Exercise goal ->
Would you write out the listing verbatim and skip every picture in it?

Source material ->
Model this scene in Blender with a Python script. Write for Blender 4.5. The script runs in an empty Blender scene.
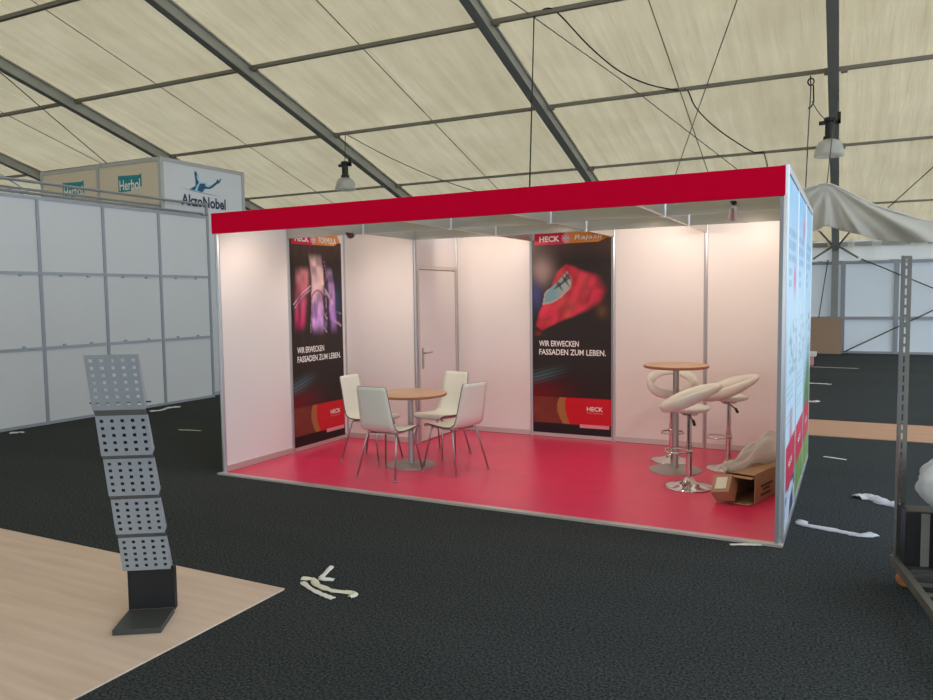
import bpy, bmesh, math, random
from mathutils import Vector, Matrix
random.seed(7)
C = bpy.context.scene.collection
PI = math.pi
S = bpy.context.scene
S.view_settings.view_transform = 'Standard'
S.view_settings.look = 'None'
S.view_settings.gamma = 1
S.view_settings.use_curve_mapping = False
S.view_settings.exposure = 0.0

# ------------------------------------------------------------------ materials
MATS = {}
def mat(name, col, rough=.5, metal=0, spec=.5, noise=0, nscale=8, bump=0, bscale=60, trans=0, alpha=1, coat=0, emit=None, est=1):
    m = bpy.data.materials.new(name); m.use_nodes = True
    nt = m.node_tree; b = nt.nodes['Principled BSDF']
    b.inputs['Base Color'].default_value = (*col, 1)
    b.inputs['Roughness'].default_value = rough
    b.inputs['Metallic'].default_value = metal
    b.inputs['Specular IOR Level'].default_value = spec
    b.inputs['Transmission Weight'].default_value = trans
    b.inputs['Alpha'].default_value = alpha
    b.inputs['Coat Weight'].default_value = coat
    tc = nt.nodes.new('ShaderNodeTexCoord')
    if noise:
        n = nt.nodes.new('ShaderNodeTexNoise'); n.inputs['Scale'].default_value = nscale; n.inputs['Detail'].default_value = 5
        nt.links.new(tc.outputs['Object'], n.inputs['Vector'])
        r = nt.nodes.new('ShaderNodeMix'); r.data_type = 'RGBA'
        r.inputs[6].default_value = (*[c * (1 - noise) for c in col], 1)
        r.inputs[7].default_value = (*[min(1, c * (1 + noise)) for c in col], 1)
        nt.links.new(n.outputs['Fac'], r.inputs[0]); nt.links.new(r.outputs[2], b.inputs['Base Color'])
    if bump:
        n = nt.nodes.new('ShaderNodeTexNoise'); n.inputs['Scale'].default_value = bscale; n.inputs['Detail'].default_value = 4
        nt.links.new(tc.outputs['Object'], n.inputs['Vector'])
        bp = nt.nodes.new('ShaderNodeBump'); bp.inputs['Strength'].default_value = bump; bp.inputs['Distance'].default_value = .01
        nt.links.new(n.outputs['Fac'], bp.inputs['Height']); nt.links.new(bp.outputs[0], b.inputs['Normal'])
    if emit:
        b.inputs['Emission Color'].default_value = (*emit, 1); b.inputs['Emission Strength'].default_value = est
    MATS[name] = m
    return m

mat('panel_white', (.72, .73, .755), .45, noise=.025, nscale=2)
mat('booth_white', (.79, .75, .735), .42, noise=.015, nscale=2)
mat('cream_panel', (.76, .66, .50), .5)
mat('alu', (.50, .51, .53), .38, .75, noise=.05)
mat('alu_satin', (.55, .53, .48), .30, .8)
mat('alu_light', (.78, .80, .82), .28, .7)
mat('frame_blue_grey', (.36, .385, .43), .42, .35)
mat('frame_grey', (.34, .35, .37), .42, .5)
mat('trim_rail', (.62, .58, .55), .35, .5)
mat('fascia_red', (.74, .0, .036), .75, spec=.05)
mat('floor_red', (.80, .035, .125), .33, noise=.10, nscale=5, spec=.6, bump=.08, bscale=25)
mat('chair_white', (.78, .79, .70), .35, noise=.01)
mat('chair_edge', (.10, .09, .08), .5)
mat('chrome', (.72, .72, .73), .12, 1)
mat('chrome_dull', (.45, .45, .44), .3, .9)
mat('table_wood', (.54, .335, .21), .4, noise=.12, nscale=14)
mat('table_edge', (.36, .15, .07), .5)
mat('grey_metal', (.42, .42, .40), .4, .6)
mat('leather', (.76, .72, .66), .45, bump=.15, bscale=180)
mat('black_plastic', (.012, .012, .013), .45)
mat('tent_metal', (.40, .40, .365), .5, .35, noise=.15, nscale=3)
mat('tent_metal_dark', (.24, .22, .18), .55, .3)
mat('leg_metal', (.30, .31, .31), .5, .5, noise=.15, nscale=3)
mat('cable_black', (.015, .015, .015), .6)
mat('cable_grey', (.10, .10, .09), .6)
mat('cardboard', (.42, .25, .14), .75, noise=.12, nscale=6)
mat('cardboard_far', (.36, .24, .17), .8, noise=.06, nscale=4)
mat('cardboard_inner', (.16, .13, .09), .8)
mat('paper', (.78, .77, .72), .7)
mat('paper_cream', (.75, .72, .60), .7)
mat('rack_grey', (.36, .40, .44), .42, .25, noise=.05)
mat('rack_dark', (.13, .14, .15), .42, .3)
mat('rack_black', (.006, .006, .007), .5)
mat('rack_base', (.045, .05, .05), .5)
mat('teal', (.0, .25, .30), .5)
mat('akzo_blue', (.012, .085, .18), .5)
mat('akzo_pale', (.35, .62, .80), .5)
mat('akzo_text', (.02, .035, .09), .5)
mat('text_white', (.88, .86, .84), .5)
mat('logo_orange', (.75, .26, .045), .5)
mat('logo_red', (.66, .006, .045), .5)
mat('text_slate', (.13, .22, .33), .5)
mat('print_red_pale', (.80, .30, .36), .5)
mat('wheel_orange', (.55, .20, .05), .5)
mat('steel_worn', (.20, .19, .165), .5, .4, noise=.2)
mat('case_black', (.012, .012, .014), .4)
mat('case_grey', (.30, .29, .27), .5, .3)
mat('lamp_glow', (.9, .85, .75), .4, emit=(1, .82, .6), est=14)
mat('print_dark', (.06, .02, .015), .5)

def nodes(name):
    m = bpy.data.materials.new(name); m.use_nodes = True
    nt = m.node_tree; MATS[name] = m
    return m, nt, nt.nodes, nt.links, nt.nodes['Principled BSDF']

# carpet
m, nt, N, L, b = nodes('carpet')
tc = N.new('ShaderNodeTexCoord')
n1 = N.new('ShaderNodeTexNoise'); n1.inputs['Scale'].default_value = 75; n1.inputs['Detail'].default_value = 3; n1.inputs['Roughness'].default_value = .7
n2 = N.new('ShaderNodeTexNoise'); n2.inputs['Scale'].default_value = .7; n2.inputs['Detail'].default_value = 6; n2.inputs['Roughness'].default_value = .65
mp = N.new('ShaderNodeMapping'); mp.inputs['Scale'].default_value = (.25, 1, 1); mp.inputs['Rotation'].default_value = (0, 0, .3)
L.new(tc.outputs['Object'], n1.inputs['Vector']); L.new(tc.outputs['Object'], mp.inputs[0]); L.new(mp.outputs[0], n2.inputs['Vector'])
cr = N.new('ShaderNodeValToRGB'); cr.color_ramp.elements[0].position = .36; cr.color_ramp.elements[1].position = .66
cr.color_ramp.elements[0].color = (.009, .011, .012, 1); cr.color_ramp.elements[1].color = (.072, .083, .088, 1)
L.new(n1.outputs['Fac'], cr.inputs[0])
cr2 = N.new('ShaderNodeValToRGB'); cr2.color_ramp.elements[0].position = .3; cr2.color_ramp.elements[1].position = .7
cr2.color_ramp.elements[0].color = (.85, .85, .85, 1); cr2.color_ramp.elements[1].color = (1.15, 1.15, 1.15, 1)
L.new(n2.outputs['Fac'], cr2.inputs[0])
mx = N.new('ShaderNodeMix'); mx.data_type = 'RGBA'; mx.blend_type = 'MULTIPLY'; mx.inputs[0].default_value = 1
L.new(cr.outputs[0], mx.inputs[6]); L.new(cr2.outputs[0], mx.inputs[7]); L.new(mx.outputs[2], b.inputs['Base Color'])
b.inputs['Roughness'].default_value = 1.0; b.inputs['Specular IOR Level'].default_value = .14
bp = N.new('ShaderNodeBump'); bp.inputs['Strength'].default_value = .5; bp.inputs['Distance'].default_value = .006
L.new(n1.outputs['Fac'], bp.inputs['Height']); L.new(bp.outputs[0], b.inputs['Normal'])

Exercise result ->
Model this scene in Blender with a Python script. Write for Blender 4.5. The script runs in an empty Blender scene.
import bpy, bmesh, math, random
from mathutils import Vector, Matrix
random.seed(7)
C = bpy.context.scene.collection
PI = math.pi
S = bpy.context.scene
S.view_settings.view_transform = 'Standard'
S.view_settings.look = 'None'
S.view_settings.gamma = 1
S.view_settings.use_curve_mapping = False
S.view_settings.exposure = 0.0

# ------------------------------------------------------------------ materials
MATS = {}
def mat(name, col, rough=.5, metal=0, spec=.5, noise=0, nscale=8, bump=0, bscale=60, trans=0, alpha=1, coat=0, emit=None, est=1):
    m = bpy.data.materials.new(name); m.use_nodes = True
    nt = m.node_tree; b = nt.nodes['Principled BSDF']
    b.inputs['Base Color'].default_value = (*col, 1)
    b.inputs['Roughness'].default_value = rough
    b.inputs['Metallic'].default_value = metal
    b.inputs['Specular IOR Level'].default_value = spec
    b.inputs['Transmission Weight'].default_value = trans
    b.inputs['Alpha'].default_value = alpha
    b.inputs['Coat Weight'].default_value = coat
    tc = nt.nodes.new('ShaderNodeTexCoord')
    if noise:
        n = nt.nodes.new('ShaderNodeTexNoise'); n.inputs['Scale'].default_value = nscale; n.inputs['Detail'].default_value = 5
        nt.links.new(tc.outputs['Object'], n.inputs['Vector'])
        r = nt.nodes.new('ShaderNodeMix'); r.data_type = 'RGBA'
        r.inputs[6].default_value = (*[c * (1 - noise) for c in col], 1)
        r.inputs[7].default_value = (*[min(1, c * (1 + noise)) for c in col], 1)
        nt.links.new(n.outputs['Fac'], r.inputs[0]); nt.links.new(r.outputs[2], b.inputs['Base Color'])
    if bump:
        n = nt.nodes.new('ShaderNodeTexNoise'); n.inputs['Scale'].default_value = bscale; n.inputs['Detail'].default_value = 4
        nt.links.new(tc.outputs['Object'], n.inputs['Vector'])
        bp = nt.nodes.new('ShaderNodeBump'); bp.inputs['Strength'].default_value = bump; bp.inputs['Distance'].default_value = .01
        nt.links.new(n.outputs['Fac'], bp.inputs['Height']); nt.links.new(bp.outputs[0], b.inputs['Normal'])
    if emit:
        b.inputs['Emission Color'].default_value = (*emit, 1); b.inputs['Emission Strength'].default_value = est
    MATS[name] = m
    return m

mat('panel_white', (.72, .73, .755), .45, noise=.025, nscale=2)
mat('booth_white', (.79, .75, .735), .42, noise=.015, nscale=2)
mat('cream_panel', (.76, .66, .50), .5)
mat('alu', (.50, .51, .53), .38, .75, noise=.05)
mat('alu_satin', (.55, .53, .48), .30, .8)
mat('alu_light', (.78, .80, .82), .28, .7)
mat('frame_blue_grey', (.36, .385, .43), .42, .35)
mat('frame_grey', (.34, .35, .37), .42, .5)
mat('trim_rail', (.62, .58, .55), .35, .5)
mat('fascia_red', (.74, .0, .036), .75, spec=.05)
mat('floor_red', (.80, .035, .125), .33, noise=.10, nscale=5, spec=.6, bump=.08, bscale=25)
mat('chair_white', (.78, .79, .70), .35, noise=.01)
mat('chair_edge', (.10, .09, .08), .5)
mat('chrome', (.72, .72, .73), .12, 1)
mat('chrome_dull', (.45, .45, .44), .3, .9)
mat('table_wood', (.54, .335, .21), .4, noise=.12, nscale=14)
mat('table_edge', (.36, .15, .07), .5)
mat('grey_metal', (.42, .42, .40), .4, .6)
mat('leather', (.76, .72, .66), .45, bump=.15, bscale=180)
mat('black_plastic', (.012, .012, .013), .45)
mat('tent_metal', (.40, .40, .365), .5, .35, noise=.15, nscale=3)
mat('tent_metal_dark', (.24, .22, .18), .55, .3)
mat('leg_metal', (.30, .31, .31), .5, .5, noise=.15, nscale=3)
mat('cable_black', (.015, .015, .015), .6)
mat('cable_grey', (.10, .10, .09), .6)
mat('cardboard', (.42, .25, .14), .75, noise=.12, nscale=6)
mat('cardboard_far', (.36, .24, .17), .8, noise=.06, nscale=4)
mat('cardboard_inner', (.16, .13, .09), .8)
mat('paper', (.78, .77, .72), .7)
mat('paper_cream', (.75, .72, .60), .7)
mat('rack_grey', (.36, .40, .44), .42, .25, noise=.05)
mat('rack_dark', (.13, .14, .15), .42, .3)
mat('rack_black', (.006, .006, .007), .5)
mat('rack_base', (.045, .05, .05), .5)
mat('teal', (.0, .25, .30), .5)
mat('akzo_blue', (.012, .085, .18), .5)
mat('akzo_pale', (.35, .62, .80), .5)
mat('akzo_text', (.02, .035, .09), .5)
mat('text_white', (.88, .86, .84), .5)
mat('logo_orange', (.75, .26, .045), .5)
mat('logo_red', (.66, .006, .045), .5)
mat('text_slate', (.13, .22, .33), .5)
mat('print_red_pale', (.80, .30, .36), .5)
mat('wheel_orange', (.55, .20, .05), .5)
mat('steel_worn', (.20, .19, .165), .5, .4, noise=.2)
mat('case_black', (.012, .012, .014), .4)
mat('case_grey', (.30, .29, .27), .5, .3)
mat('lamp_glow', (.9, .85, .75), .4, emit=(1, .82, .6), est=14)
mat('print_dark', (.06, .02, .015), .5)

def nodes(name):
    m = bpy.data.materials.new(name); m.use_nodes = True
    nt = m.node_tree; MATS[name] = m
    return m, nt, nt.nodes, nt.links, nt.nodes['Principled BSDF']

# carpet
m, nt, N, L, b = nodes('carpet')
tc = N.new('ShaderNodeTexCoord')
n1 = N.new('ShaderNodeTexNoise'); n1.inputs['Scale'].default_value = 75; n1.inputs['Detail'].default_value = 3; n1.inputs['Roughness'].default_value = .7
n2 = N.new('ShaderNodeTexNoise'); n2.inputs['Scale'].default_value = .7; n2.inputs['Detail'].default_value = 6; n2.inputs['Roughness'].default_value = .65
mp = N.new('ShaderNodeMapping'); mp.inputs['Scale'].default_value = (.25, 1, 1); mp.inputs['Rotation'].default_value = (0, 0, .3)
L.new(tc.outputs['Object'], n1.inputs['Vector']); L.new(tc.outputs['Object'], mp.inputs[0]); L.new(mp.outputs[0], n2.inputs['Vector'])
cr = N.new('ShaderNodeValToRGB'); cr.color_ramp.elements[0].position = .36; cr.color_ramp.elements[1].position = .66
cr.color_ramp.elements[0].color = (.009, .011, .012, 1); cr.color_ramp.elements[1].color = (.072, .083, .088, 1)
L.new(n1.outputs['Fac'], cr.inputs[0])
cr2 = N.new('ShaderNodeValToRGB'); cr2.color_ramp.elements[0].position = .3; cr2.color_ramp.elements[1].position = .7
cr2.color_ramp.elements[0].color = (.85, .85, .85, 1); cr2.color_ramp.elements[1].color = (1.15, 1.15, 1.15, 1)
L.new(n2.outputs['Fac'], cr2.inputs[0])
mx = N.new('ShaderNodeMix'); mx.data_type = 'RGBA'; mx.blend_type = 'MULTIPLY'; mx.inputs[0].default_value = 1
L.new(cr.outputs[0], mx.inputs[6]); L.new(cr2.outputs[0], mx.inputs[7]); L.new(mx.outputs[2], b.inputs['Base Color'])
b.inputs['Roughness'].default_value = 1.0; b.inputs['Specular IOR Level'].default_value = .14
bp = N.new('ShaderNodeBump'); bp.inputs['Strength'].default_value = .5; bp.inputs['Distance'].default_value = .006
L.new(n1.outputs['Fac'], bp.inputs['Height']); L.new(bp.outputs[0], b.inputs['Normal'])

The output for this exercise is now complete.